James argued the Air Force has already made progress on both cost savings and program management. It cut headquarters costs 20 percent in a single year, for example, rather than the required five, and it’s stabilized several major programs, most notably Trump’s top target, the F-35.

“All additional cost controls and efficiencies are extremely appreciated, and you want all of that as well,” James said, “but as far as the capabilities of the F-35, you’ve heard me say, it’s performing magnificently, it’s a cut above anything the pilots have ever seen before, and we need it and we want it.”

A Navy F-35C and the plane it will replace, the F/A-18E Super Hornet, sit together on a runway.

A Navy F-35C and the plane it will replace, the F/A-18E Super Hornet, sit together on a runway.

What about the F/A-18E/F Super Hornet, the Navy fighter Trump told Boeing to “price out” as an alternative to the F-35? “It’s a fine aircraft. It’s a different aircraft. It does not fulfill the same requirements,” James said. “It’s a 4th generation, a very fine 4th generation fighter; the F-35 is an extremely fine 5th generation fighter.” Among many other differences, 4th gen planes lack stealth, which has to be built into the airframe and can’t be retrofitted.

To compare Super Hornet and F-35, James said, “it’s a little bit apples and oranges, and I have to believe that before any final decision would be made with respect to a major shift, the chief requirements officer would be consulted, and that would be the Chief of Staff of the Air Force.”

It’s not just Lockheed’s F-35 that’s doing better, James said. Boeing will deliver its first KC-46 fuel tanker later this year. The Air Force signed contracts in 2016 with Northrop Grumman for its B-21 Raider stealth bomber and with Sikorsky (now part of Lockheed) for its HH-60W Combat Rescue Helicopter. Requests For Proposals (RFPs) went out to industry for the JSTARS command plane replacement and T-X trainer just before New Year. The service is also moving ahead on nuclear recapitalization with the Ground-Based Strategic Deterrent (GBSD) ICBM and Long-Range Stand-Off (LRSO) cruise missile. Even the troubled OCX program to build new GPS ground stations, though “not out of the woods,” got Pentagon approval to proceed in October.

OCX concept image

OCX concept image

Part of OCX’s resurrection was the software work of the Defense Digital Service, Defense Secretary Ashton Carter‘s project to bring civilian hackers and IT gurus into government for short tours to fix hard problems. James said she was so impressed she’s launching her own arm of the DDS, “a nerd cyber swat team,” officially the Air Force Digital Services Team. Software is increasingly the bane of federal procurement programs, including on OCX and, for that matter, the F-35 — although as F-35 is a joint program, the Air Force won’t try to impose its new nerds on the program managers.

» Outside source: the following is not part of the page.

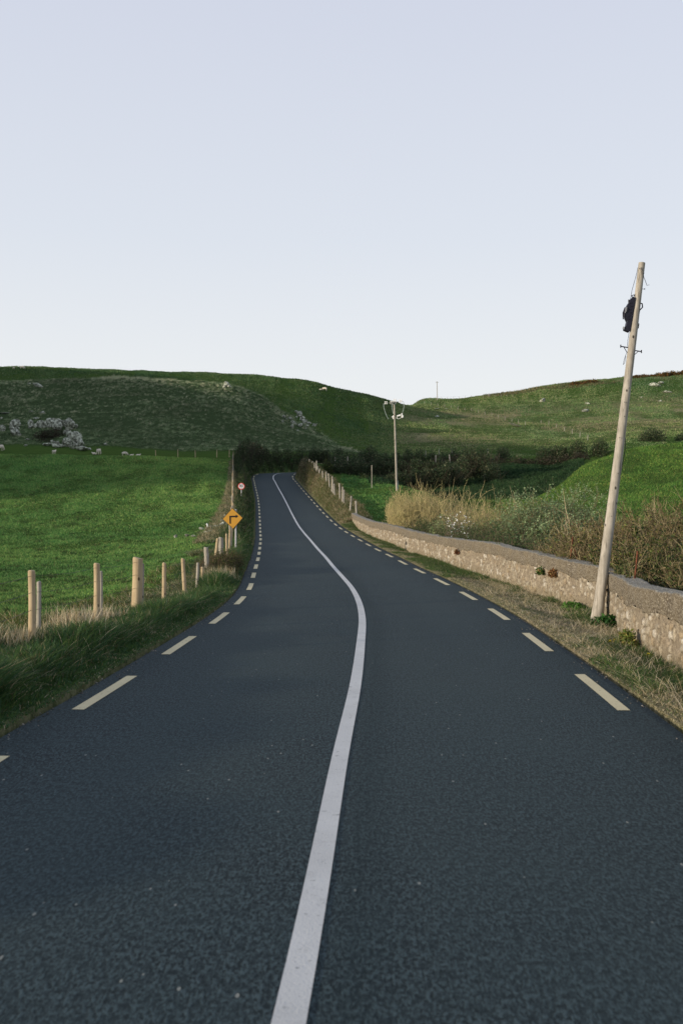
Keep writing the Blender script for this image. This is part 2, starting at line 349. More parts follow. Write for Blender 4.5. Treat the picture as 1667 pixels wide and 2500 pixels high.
def mat_ground():
    m, n, p = M_('turf')
    g = geopos(n); at = N(n, 'ShaderNodeAttribute', attribute_name='Col').outputs['Color']
    sp = n.nodes.new('ShaderNodeSeparateColor'); n.links.new(at, sp.inputs[0]); ro, dry, ear = sp.outputs
    big = noise_(n, g, .05, 3); mid = noise_(n, g, .55, 5, .65); fine = noise_(n, g, 6.5, 5, .7); vf = noise_(n, g, 40, 3, .7)
    c = mixc(n, ramp(n, mid, [(.32, 0), (.68, 1)]), (.026, .066, .017), (.054, .108, .025))
    c = mixc(n, ramp(n, big, [(.35, 0), (.65, .55)]), c, (.064, .10, .024))
    c = mixc(n, ramp(n, fine, [(.42, 0), (.62, .7)]), c, (.085, .125, .032))
    c = mixc(n, ramp(n, vf, [(.35, .5), (.6, 0)]), c, (.012, .03, .008))
    # tussocky rough grazing: straw and dull green
    r = mixc(n, ramp(n, fine, [(.36, 0), (.66, 1)]), (.018, .040, .018), (.070, .090, .045))
    r = mixc(n, ramp(n, mid, [(.45, 0), (.7, .5)]), r, (.030, .046, .02))
    c = mixc(n, ro, c, r)
    d = mixc(n, ramp(n, fine, [(.34, 0), (.66, 1)]), (.14, .13, .07), (.32, .28, .17))
    c = mixc(n, dry, c, d)
    e = mixc(n, ramp(n, fine, [(.4, 0), (.6, 1)]), (.10, .075, .05), (.26, .21, .15))
    c = mixc(n, ear, c, e)
    n.links.new(c, p.inputs['Base Color']); p.inputs['Specular IOR Level'].default_value = 0.0; p.inputs['Roughness'].default_value = 1
    mm = N(n, 'ShaderNodeMath', operation='ADD'); n.links.new(fine, mm.inputs[0]); n.links.new(noise_(n, g, 2.1, 3), mm.inputs[1])
    bump(n, p, mm.outputs[0], .8, .10); return m
def mat_road():
    m, n, p = M_('asphalt'); g = geopos(n)
    mpg = n.nodes.new('ShaderNodeMapping'); mpg.inputs['Scale'].default_value = (1, .42, 1); n.links.new(g, mpg.inputs[0]); gm = mpg.outputs[0]; f = noise_(n, gm, 60, 3, .8); f2 = noise_(n, gm, 27, 4, .8); mid = noise_(n, g, 1.1, 4); big = noise_(n, g, .13, 3)
    c = mixc(n, ramp(n, f, [(.40, 0), (.60, 1)]), (.005, .0085, .010), (.062, .092, .101))
    c = mixc(n, ramp(n, f2, [(.42, .7), (.52, 0)]), c, (.008, .014, .018))
    c = mixc(n, ramp(n, mid, [(.35, 0), (.75, .3)]), c, (.035, .057, .062))
    c = mixc(n, ramp(n, big, [(.4, 0), (.7, .22)]), c, (.046, .058, .054))
    vor = N(n, 'ShaderNodeTexVoronoi', feature='F1'); vor.inputs['Scale'].default_value = 13; n.links.new(gm, vor.inputs['Vector'])
    cc = n.nodes.new('ShaderNodeSeparateColor'); n.links.new(vor.outputs['Color'], cc.inputs[0])
    a = N(n, 'ShaderNodeMath', operation='LESS_THAN'); n.links.new(vor.outputs['Distance'], a.inputs[0]); a.inputs[1].default_value = .10
    b = N(n, 'ShaderNodeMath', operation='GREATER_THAN'); n.links.new(cc.outputs[0], b.inputs[0]); b.inputs[1].default_value = .84
    ab = N(n, 'ShaderNodeMath', operation='MULTIPLY'); n.links.new(a.outputs[0], ab.inputs[0]); n.links.new(b.outputs[0], ab.inputs[1])
    c = mixc(n, ab.outputs[0], c, (.21, .22, .20))
    # a long seam of darker binder and old wheel polish following the lanes
    at = N(n, 'ShaderNodeAttribute', attribute_name='Col').outputs['Color']
    sp = n.nodes.new('ShaderNodeSeparateColor'); n.links.new(at, sp.inputs[0])
    c = mixc(n, sp.outputs[0], c, (.042, .062, .065)); c = mixc(n, sp.outputs[1], c, (.008, .019, .023))
    n.links.new(c, p.inputs['Base Color'])
    p.inputs['Roughness'].default_value = .85; p.inputs['Specular IOR Level'].default_value = .12
    bump(n, p, mixc(n, .5, f, f2), .9, .012); return m
def mat_paint(name, col, wear):
    m, n, p = M_(name); g = geopos(n)
    c = mixc(n, ramp(n, noise_(n, g, 1.6, 5), [(.3, 0), (.7, 1)]), tuple(x * .86 for x in col), col)
    c = mixc(n, ramp(n, noise_(n, g, 60, 4, .8), [(.30, 1), (.37, 0)]), c, wear)
    c = mixc(n, ramp(n, noise_(n, g, 17, 5, .7), [(.33, .85), (.38, 0)]), c, wear)
    c = mixc(n, ramp(n, noise_(n, g, 4.5, 6, .75), [(.55, 0), (.75, .30)]), c, wear)
    n.links.new(c, p.inputs['Base Color']); p.inputs['Roughness'].default_value = .75
    bump(n, p, noise_(n, g, 90, 3), .5, .006); return m
def mat_blade(name, trans=.35, mul=1.0):
    m, n, p = M_(name)
    at = N(n, 'ShaderNodeAttribute', attribute_name='Col').outputs['Color']
    if mul != 1: at = mixc(n, 1, at, (mul, mul, mul), 'MULTIPLY')
    n.links.new(at, p.inputs['Base Color']); p.inputs['Roughness'].default_value = .7; p.inputs['Specular IOR Level'].default_value = .2
    tr = n.nodes.new('ShaderNodeBsdfTranslucent'); n.links.new(at, tr.inputs[0])
    ms = n.nodes.new('ShaderNodeMixShader'); ms.inputs[0].default_value = trans
    n.links.new(p.outputs[0], ms.inputs[1]); n.links.new(tr.outputs[0], ms.inputs[2])
    n.links.new(ms.outputs[0], n.nodes['Material Output'].inputs[0]); return m
def mat_wood(name, a, b, dark, grain=1.0, knots=True):
    m, n, p = M_(name); o = objco(n)
    mp = n.nodes.new('ShaderNodeMapping'); mp.inputs['Scale'].default_value = (38 * grain, 38 * grain, 2.2); n.links.new(o, mp.inputs[0])
    gr = noise_(n, mp.outputs[0], 1, 6, .65, .3); bl = noise_(n, o, 2.3, 3)
    c = mixc(n, ramp(n, gr, [(.3, 0), (.7, 1)]), a, b)
    c = mixc(n, ramp(n, bl, [(.4, 0), (.75, .5)]), c, dark)
    mp2 = n.nodes.new('ShaderNodeMapping'); mp2.inputs['Scale'].default_value = (60 * grain, 60 * grain, .9); n.links.new(o, mp2.inputs[0])
    c = mixc(n, ramp(n, noise_(n, mp2.outputs[0], 1, 4, .7), [(.33, .75), (.42, 0)]), c, dark)
    if knots:
        v = N(n, 'ShaderNodeTexVoronoi'); v.inputs['Scale'].default_value = 3.2
        mp3 = n.nodes.new('ShaderNodeMapping'); mp3.inputs['Scale'].default_value = (1.6, 1.6, 1); n.links.new(o, mp3.inputs[0]); n.links.new(mp3.outputs[0], v.inputs['Vector'])
        c = mixc(n, ramp(n, v.outputs['Distance'], [(.08, 1), (.13, 0)]), c, tuple(x * .35 for x in dark))
    n.links.new(c, p.inputs['Base Color']); p.inputs['Roughness'].default_value = .85
    bump(n, p, gr, .6, .008); return m
def mat_stone(name='rubble'):
    m, n, p = M_(name); g = geopos(n)
    at = N(n, 'ShaderNodeAttribute', attribute_name='Col').outputs['Color']
    f = noise_(n, g, 14, 6, .75); f2 = noise_(n, g, 60, 4, .7)
    c = mixc(n, 1, at, ramp(n, f, [(.28, (.45, .42, .39)), (.72, (1.42, 1.40, 1.34))]), 'MULTIPLY')
    c = mixc(n, 1, c, ramp(n, f2, [(.3, .55), (.7, 1.3)]), 'MULTIPLY')
    c = mixc(n, ramp(n, noise_(n, g, 3.3, 5, .7), [(.58, 0), (.72, .6)]), c, (.13, .105, .07))
    n.links.new(c, p.inputs['Base Color']); bump(n, p, mixc(n, .5, f, f2), .9, .02); return m
def mat_coping():
    m, n, p = M_('pebble_concrete'); g = geopos(n)
    v = N(n, 'ShaderNodeTexVoronoi'); v.inputs['Scale'].default_value = 46; n.links.new(g, v.inputs['Vector'])
    hsv = n.nodes.new('ShaderNodeSeparateColor'); n.links.new(v.outputs['Color'], hsv.inputs[0])
    c = mixc(n, ramp(n, hsv.outputs[0], [(0, 0), (1, 1)]), (.115, .10, .074), (.34, .305, .24))
    c = mixc(n, ramp(n, v.outputs['Distance'], [(.40, 0), (.62, .8)]), c, (.06, .045, .028))
    c = mixc(n, ramp(n, noise_(n, g, 2.2, 6, .7), [(.42, 0), (.7, .55)]), c, (.20, .165, .105))
    c = mixc(n, ramp(n, noise_(n, g, 7, 6, .8), [(.60, 0), (.68, .8)]), c, (.40, .37, .31))
    # pale grey lichen on the upward faces
    ge = n.nodes.new('ShaderNodeNewGeometry'); sx = n.nodes.new('ShaderNodeSeparateXYZ'); n.links.new(ge.outputs['Normal'], sx.inputs[0])
    up = ramp(n, sx.outputs[2], [(.55, 0), (.9, .75)])
    c = mixc(n, up, c, mixc(n, ramp(n, noise_(n, g, 22, 5, .8), [(.4, 0), (.6, 1)]), (.11, .11, .09), (.34, .33, .29)))
    n.links.new(c, p.inputs['Base Color'])
    b = bump(n, p, v.outputs['Distance'], .8, .02); b.invert = True; return m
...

What James didn’t say was that the Defense Digital Service and related initiatives like the Defense Innovation Unit (Experimental) and the Strategic Capabilities Office are very much personal priorities of outgoing Secretary Carter. Unlike multi-billion-dollar weapons programs, these pilot projects lack the institutional roots to survive if the next administration loses interest.

Other, more traditional personnel initiatives are likely to do well, however, since Trump wants to increase the size of all four services, as did the recently passed 2017 National Defense Authorization Act. James’ priorities for people, in order, are

Predator drone operators.

Predator drone operators.

  • First, more drone pilots, including a new “Remotely Piloted Aircraft” unit to be stood up shortly to relieve pressure on existing overworked drone squadrons;
  • more maintainers for the service’s aging aircraft, such as the B-52 whose engine recently fell out in mid-flight (the investigation is ongoing, James said);
  • more cyber specialists — including 3,000 more in the Air National Guard;
  • and finally nuclear weapons personnel. James in fact just came from visiting ICBM crews at snow-bound Minot Air Force Base in North Dakota, and Trump has Twittered his support for a major nuclear buildup.

For all the cutting edge technology the Air Force uses, James said, it’s the people who make that tech actually work that have been and should remain the “very top focus.”